Un cavallo di battaglia ‘ever green’: ridurre l’orario di lavoro a parità di salario. Ci hanno provato in molti con discutibili risultati. L’ultima in ordine di tempo è stata Microsoft, ma l’esperimento sembra sia fallito. Ma l’idea non è mai tramontata del tutto.
William Griffini, ad di una piccola società di head hunter, la Carter&Benson, è invece convinto che lavorare di meno è preferibile sotto tutti i punti di vista. Da gennaio 2020, ci sarà una riduzione di mezza giornata sull’orario di lavoro: si lavorerà 36 ore ma si verrà pagati per 40. Dall’anno dopo, cioè dal 2021, sarà introdotta la settimana di 4 giorni a parità di salario.
William Griffini sa che l’azienda non ne avrà un beneficio né dal lato della produttività, ma – spiega a ‘Repubblica’ - “i lavoratori potranno godere di un fattore che è essenziale alla persona e raro, il tempo appunto”. “Oggi il contratto di lavoro, anche quello dei laureati, cui non si chiede di costruire torni, è legato al tempo.
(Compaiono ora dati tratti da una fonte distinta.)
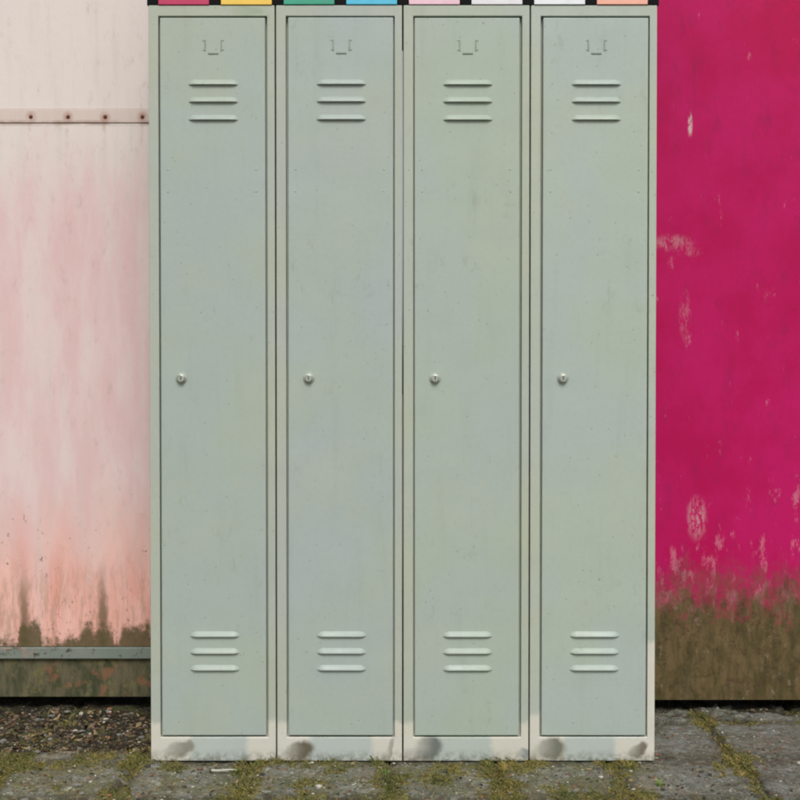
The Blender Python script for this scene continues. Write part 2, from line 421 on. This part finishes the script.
# ------------------------------------------------------------------ ground
XJ = [-1.80,-1.50,-1.205,-.92,-.634,-.362,-.035,.222,.50,.80,1.09,1.40,1.70]
YJ = [-1.45,-1.15,-.85,-.553,-.252,.045,.345,.65]
def fbm(x, y, s, o=0.0, oct=4):
    return noise.fractal(Vector((x*s+o, y*s-o, o*1.7)), .9, 2.1, oct)
def ground(x, y):
    """height, moss, soil, per-slab tone"""
    wx = x + .012*fbm(x, y, 5, 3.1, 2); wy = y + .010*fbm(x, y, 5, 8.4, 2)
    jx = min(abs(wx-j) for j in XJ); jy = min(abs(wy-j) for j in YJ)
    j = min(jx, jy if x > -.66 or y < .04 else 9)
    ix = sum(wx > q for q in XJ); iy = sum(wy > q for q in YJ)
    hsh = math.sin(ix*12.9898+iy*78.233)*43758.5453; tone = hsh-math.floor(hsh)
    t1 = math.sin(ix*3.1+iy*7.7)
    z = -.004 + .0018*t1 + .0034*fbm(x, y, 12, 1) + .0022*fbm(x, y, 60, 5)
    jd = max(0, 1-j/.011)
    z -= .011*min(1, jd*1.6)
    f = fbm(x, y, 9, 2.7); f2 = fbm(x, y, 35, 4.4)
    front = max(0, 1-abs(y+.02)/.07)                     # moss band along the locker feet
    moss = .85*max(0, 1-jx/.05) + .4*max(0, 1-jy/.022) + .62*f + .45*f2 - .06 + .30*front
    if x > .56: moss -= .42 - .22*max(0, min(1, (y-.1)*4))
    moss = max(0, min(1, moss*1.5))
    soil = 0
    if x < -.45:
        soil = max(0, min(1, (y-.05+.06*f)*12))*max(0, min(1, (-.45-x)*6))
    elif y > .30: soil = max(0, min(1, (y-.43+.16*f+.10*f2)*9))
    z += moss*(.004+.003*f2)*(1-soil)
    z += soil*(.010*f+.005*f2-.014)
    if x > -.45: z -= .006*max(0, min(1, (y-.49)*20))
    # keep the slabs under the lockers below the sheet metal
    if -.62 < x < .62 and 0 < y < .5: z = min(z, -.003)
    ground.dirt = max(0, min(1, 1.15-j/.032)) + max(0, 1-abs(y+.004)/.03)*.8
    return z, moss, soil, tone
def axis(a, b, st, far):
    c = list(np.arange(a, b+1e-6, st)); g = st
    lo, hi = [], []
    p = a
    while p > -far: g *= 1.28; p -= g; lo.append(p)
    g = st; p = b
    while p < far: g *= 1.28; p += g; hi.append(p)
    return lo[::-1]+c+hi
xs = axis(-1.15, 1.15, .0052, 60); ys = axis(-.62, .56, .0052, 60)
nx, ny = len(xs), len(ys)
V = []; A = []
for y in ys:
    for x in xs:
        if abs(x) > 3.5 or y < -3 or y > 1.2: V.append((x, y, -.012)); A.append((.3, .3, .5, 0))
        else:
            z, m, so, t = ground(x, y); V.append((x, y, z)); A.append((m, so, t, min(1, ground.dirt)))
F = [(r*nx+c, r*nx+c+1, (r+1)*nx+c+1, (r+1)*nx+c) for r in range(ny-1) for c in range(nx-1)]
me = bpy.data.meshes.new('paved_ground'); me.from_pydata(V, [], F)
for k, nm in enumerate(('moss', 'soil', 'tone', 'dirt')):
    a = me.attributes.new(nm, 'FLOAT', 'POINT'); a.data.foreach_set('value', [q[k] for q in A])
for p in me.polygons: p.use_smooth = True
g = bpy.data.objects.new('pavement', me); COL.objects.link(g); tag(g, kind='structure')
def ground_mat():
    s = NT('weathered_paving'); P = s.pos
    mo, so, to = s.attr('moss'), s.attr('soil'), s.attr('tone')
    a = s.noise(P, 35, 7, .72); b = s.noise(P, 130, 5, .7, off=(3,3,0))
    st = s.mix(s.ramp(a, .35, .65), srgb(104,108,99), srgb(148,150,140))
    px = s.sep(P)[0]; rt = s.ramp(px, .52, .66)
    st = s.mix(s.mul(to, .25), st, srgb(110,110,100))
    st = s.mix(s.mul(rt, .6), st, srgb(116,128,124))
    st = s.mix(s.mul(s.mul(rt, s.ramp(s.noise(P, 16, 7, .75, off=(3,9,0)), .50, .60)), .65), st, srgb(72,74,62))
    film = s.ramp(s.noise(P, 9, 6, .7, off=(2,2,0)), .42, .58)
    br = s.ramp(s.noise(P, 15, 6, .7, off=(9,2,0)), .48, .60)
    st = s.mix(s.mul(s.mul(br, .55), s.math('SUBTRACT', 1.0, s.mul(rt, .8))), st, srgb(142,128,98))
    st = s.mix(s.mul(s.mul(film, .75), s.math('SUBTRACT', 1.0, s.mul(rt, .75))), st, srgb(104,104,66))
    film2 = s.ramp(s.noise(P, 24, 6, .7, off=(2,7,0)), .5, .62)
    st = s.mix(s.mul(film2, .5), st, srgb(70,66,50))
    st = s.mix(s.mul(s.ramp(s.noise(P, 8, 4, .6, off=(7,0,0)), .45, .62), .5), st, srgb(96,98,84))
    d, vc = s.vor(P, 160)                                  # exposed aggregate
    v1 = s.sep(vc)
    st = s.mix(s.mul(s.ramp(v1[0], .80, .84), s.mul(s.ramp(d, .50, .38), .55)), st, srgb(176,172,162))
    st = s.mix(s.mul(s.ramp(v1[1], .72, .76), s.mul(s.ramp(d, .50, .38), .6)), st, srgb(74,68,60))
    st = s.mix(s.mul(s.ramp(v1[2], .86, .88), s.mul(s.ramp(d, .50, .38), .6)), st, srgb(136,98,78))
    st = s.mix(s.mul(s.ramp(b, .52, .64), .5), st, srgb(68,68,56))
    # lichen blots
    st = s.mix(s.mul(s.ramp(s.noise(P, 26, 4, .6, off=(0,9,0)), .63, .67), .55), st, srgb(168,170,158))
    ms = s.mix(s.ramp(s.noise(P, 14, 4, .6, off=(1,5,0)), .4, .6), srgb(104,106,64), srgb(140,128,72))
    ms = s.mix(s.ramp(b, .4, .65), ms, srgb(50,52,28))
    mk = s.ramp(s.math('ADD', mo, s.mul(s.math('SUBTRACT', b, .5), .9)), .30, .62)
    dj = s.mul(s.attr('dirt'), s.ramp(s.noise(P, 40, 6, .75, off=(6,6,0)), .36, .56))
    st = s.mix(s.mul(dj, .85), st, srgb(58,52,38))
    c = s.mix(s.mul(mk, .85), st, ms)
    soil = s.mix(s.ramp(b, .4, .62), srgb(62,56,42), srgb(30,28,22))
    soil = s.mix(s.mul(s.ramp(s.noise(P, 18, 5, .7, off=(3,3,0)), .5, .62), .7), soil, srgb(78,84,52))
    soil = s.mix(s.mul(s.ramp(v1[0], .88, .91), s.ramp(d, .5, .35)), soil, srgb(128,118,104))
    c = s.mix(so, c, soil)
    h = s.math('ADD', s.mul(b, .7), a)
    return s.fin(c, .92, 0, .25, s.bump(h, .004, .8))
me.materials.append(ground_mat())

# ------------------------------------------------------------------ moss, gravel, litter
def mesh_obj(name, V, F, mats, mi=None, smooth=False):
    me = bpy.data.meshes.new(name); me.from_pydata(V, [], F)
    for m in mats: me.materials.append(m)
    if mi: me.polygons.foreach_set('material_index', mi)
    if smooth: me.polygons.foreach_set('use_smooth', [True]*len(me.polygons))
    o = bpy.data.objects.new(name, me); COL.objects.link(o); return o
def moss_mat():
    s = NT('moss_green'); P = s.pos
    c = s.mix(s.ramp(s.noise(P, 11, 3, .6), .38, .62), srgb(112,116,68), srgb(152,138,76))
    c = s.mix(s.ramp(s.noise(P, 220, 2), .4, .65), c, srgb(70,76,38))
    c = s.mix(s.mul(s.ramp(s.noise(P, 25, 3, .6, off=(4,0,0)), .52, .62), .6), c, srgb(128,112,76))
    return s.fin(c, .9, 0, .15)
V, F = [], []
def free(x, y): return not (-.602 < x < .602 and -.002 < y < .48)
n = 0
while n < 22000:
    x = rng.uniform(-1.1, 1.1); y = rng.uniform(-.6, .5)
    if not free(x, y): continue
    z, m, so, t = ground(x, y)
    if rng.random() > (m-.2)*(1-so*.8): continue
    n += 1
    hgt = rng.uniform(.002, .0085)*(0.5+.7*m)*(1+1.1*max(0, fbm(x, y, 28, 6, 2))); w = rng.uniform(.0008, .0022)
    a = rng.uniform(0, 6.28); lx, ly = rng.normal(0, .6, 2)*hgt
    b = len(V)
    V += [(x-w*math.cos(a), y-w*math.sin(a), z-.001), (x+w*math.cos(a), y+w*math.sin(a), z-.001), (x+lx+w*.5, y+ly, z+hgt*.8), (x+lx*1.6, y+ly*1.6, z+hgt)]
    F += [(b, b+1, b+2), (b, b+2, b+3)]
tag(mesh_obj('moss', V, F, [moss_mat()]), 'olive and yellow green moss in the paving joints along the locker feet', 'moss', kind='stuff')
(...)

Tante ore, tanto lavoro”.
“E forse - dice Griffini - è un po' vecchio. Ciò che interessa le aziende è semmai la qualità dei risultati che il singolo lavoratore riesce a raggiungere. Certo in questo modo aumenta la responsabilità e l’impegno che l’azienda richiede a ogni dipendente, ma è proprio ciò che serve per avere gente motivata. Io credo che più le persone vengano lasciate libere di poter gestire la loro vita, più si impegneranno nel portare risultati”.
Ma Carter&Benson ha 'soltanto' 25 dipendenti.